E poi, la narrazione del merito. Non c’è spazio per altri racconti. Non si considera mai la fragilità come parte della vita. Potenzialità da sviluppare. Momento per riflettere o per fare una pausa. Tutto, subito, in modo perfetto e secondo il modello dominante, rispettando tabelle di marcia precostituite. Senza respirare. Senza tempo per se stessi, per conoscersi, per stare con quello che c’è e non con quello che dovrebbe esserci. In apnea.
Edoardo ha rotto gli schemi. Ha reso la propria fragilità un cavallo di battaglia. Il suo non saper bene che ruolo avere nel mondo, la sua forza. Scuola alberghiera, cameriere, barman, rider per la consegna del cibo a domicilio in giro per l’Europa. Una persona percepita come fuori dai canoni, a leggere i commenti sui social. Canoni estetici, canoni di vita. Fuori dalla logica della performance ad ogni costo, della competizione sfrenata. Una persona spontanea, sincera, vera. Una persona che scrive: “Non abbiate paura del buio e della solitudine, perché in quei momenti troverete la vostra luce e vi renderete conto che siete voi stessi il migliore amico che avete”. Edo ha ammesso in diversi momenti la sua fallibilità in modo così naturale e sereno da aver conquistato tutti. Tutti si sono identificati in lui. Perché questo è: la fallibilità fa parte della vita e lui non si è vergognato di mostrarla. Tanto ci aveva già fatto i conti e sapeva come maneggiarla. Nel suo peregrinare tra un lavoro e l’altro, da un Paese ad un altro, forse Edoardo si è conosciuto, ha fatto esperienze che lo hanno messo in contatto con se stesso, ha capito i propri punti di forza e le proprie debolezze e ci ha fatto pace. Le ha accolte.

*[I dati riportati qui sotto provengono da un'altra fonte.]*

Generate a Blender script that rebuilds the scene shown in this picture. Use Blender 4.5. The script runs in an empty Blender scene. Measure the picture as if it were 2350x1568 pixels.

E’ arrivato a strappare il titolo, pur avendo avuto un percorso discontinuo all’interno del programma, mettendoci consapevolezza, cuore, passione, altruismo ed un brutto piatto (il dolce), che non corrispondeva ai propositi iniziali, ma che è riuscito comunque a presentare. Modificandolo, adattandolo all’imprevisto, abbassando l’asticella. Trasformandolo. Ed è stato quello che ha conquistato i giudici, insieme al suo modo di essere. La capacità di adattamento, l’accettazione della propria fallibilità, il dubbio continuo su se stesso. Il dolce della vittoria. Brutto, buono, trasformato, riadattato. Simbolo di fiducia nella propria essenza e nei suoi valori più profondi, che forse Edo ha potuto capire e coltivare in un percorso fuori dallo standard comune.
Ecco che sono i giudici di un programma televisivo, chef che hanno passato la vita in cucina prima che davanti alle telecamere, a suggerire una strada: valorizzare chi accetta e trasforma la caduta, rendendola parte del percorso. La parte migliore.
W la fragilità, e già che ci siamo anche ogni forma di diversità
40 anni di televisione commerciale e ora l’ idolatria degli influencer hanno portato a questo. temo che i buoi siano scappati dalla stalla, e difficilmente si potra’ tornare indietro.